Fusing Papers with Plastic

I wanted to make a pretty birthday card for someone special. I found myself with absolutely the perfect paper for the person I had in mind. The problem was that both sheets of paper I wanted to use were single-sided, meaning the back was white. I almost always use double-sided paper/cardboard when making cards.

I remembered reading an article in Scrapping & Kie (the South African scrapbooking magazine) on using Glad Wrap to fuse serviettes to paper (Issue 52 Dec '12/Jan '13). I wondered if the same technique would work with paper. Of course I had to try. I took photos of the process so we could learn together.

I laid one of my papers upside down on my work surface. I then put a layer of Glad Wrap on top.

Next I put my second paper on top of the Glad Wrap and cut the plastic to size with my craft knife.

The article suggested that I put some Teflon between the paper and a towel before I ironed the 'sandwich' together, so I tried this.

I had absolutely zero success with this and the 'sandwich' did not fuse at all.  I then grabbed a masonite off-cut I had on hand and put it on the padded ironing board with the paper sandwich on top of that. I carefully tucked all of the plastic in and then applied the hot iron directly to the paper. This worked like a charm! Take note that you do have to allow for a substantial amount of time to pass before the melting will actually occur, even when working with a very hot iron, like I did. (I suggest you keep a fire extinguisher at hand in case everything catches fire). Don't leave your iron in one position on the paper, but keep moving it over the paper all the time, giving the paper time to cool down and thereby reducing the fire hazard.

I did notice some bubbles on the surface of my paper, but I think it can be ascribed to the 'soft' ironing process I tried the first time around.
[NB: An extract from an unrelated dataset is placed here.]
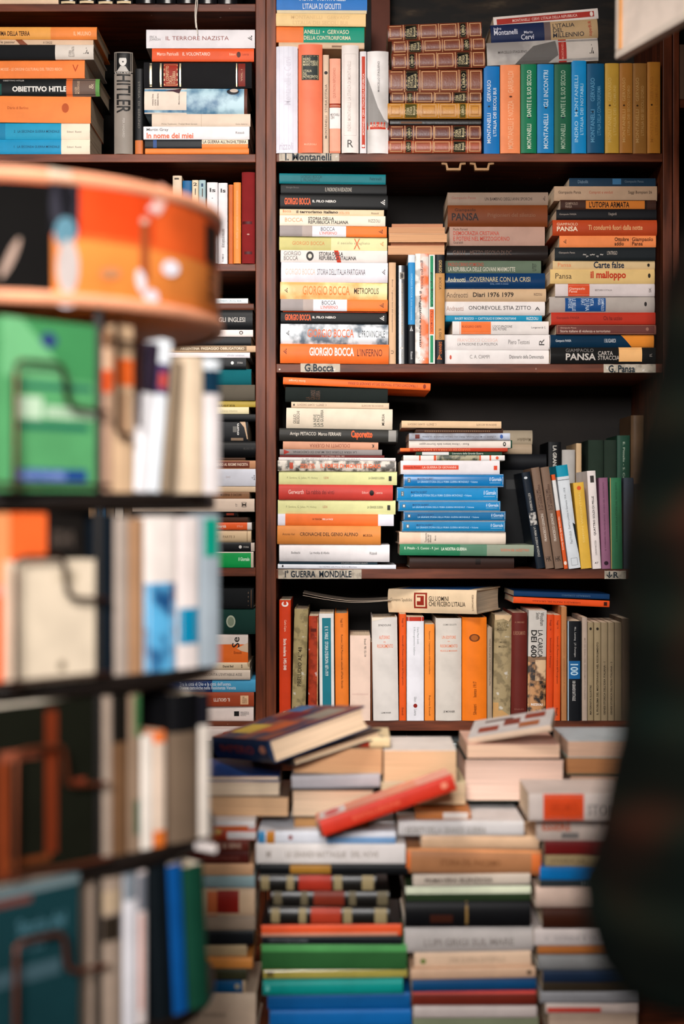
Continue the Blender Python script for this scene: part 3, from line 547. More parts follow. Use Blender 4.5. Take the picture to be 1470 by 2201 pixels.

That was when the bubbles first appeared and I did not see any 'new' bubbles after I changed to a hard surface.

I was not too put off by the bubbles, knowing that what I intended to do with the card would mask it. That meant I could continue on. I cut my 12" x 12" paper in half, not wanting the word "Wedding" to appear anywhere on the birthday card. I used my cutting mat, lining the paper up with the 0 lines. I put a metal ruler on the 6" line and used a craft knife to score the cut that would slice the paper in half.

The birthday card could simply be folded in half and I did so without much effort.

I did not want to simply discard the top half of the paper, noting that it could be used with great success as a wedding card on another occasion. With the word "Wedding" firmly in the middle of the page, I had to desig the card around this. I again lined the card up with the 0-lines on my cutting board. This time I needed to find a spot 1/4 into the paper, i.e. 4". I folded the card on the 4" line, using the ruler to make sure the fold ended in the right spot. I did the same on the right hand side of the card, folding it in a little closer to the centre so that there would be a slight overlap when the card closed.

That was that. I'll show you in another blog how I finished these two cards, but I was very happy with how simple it was to fuse the two papers, making a perfect background for two home-made cards.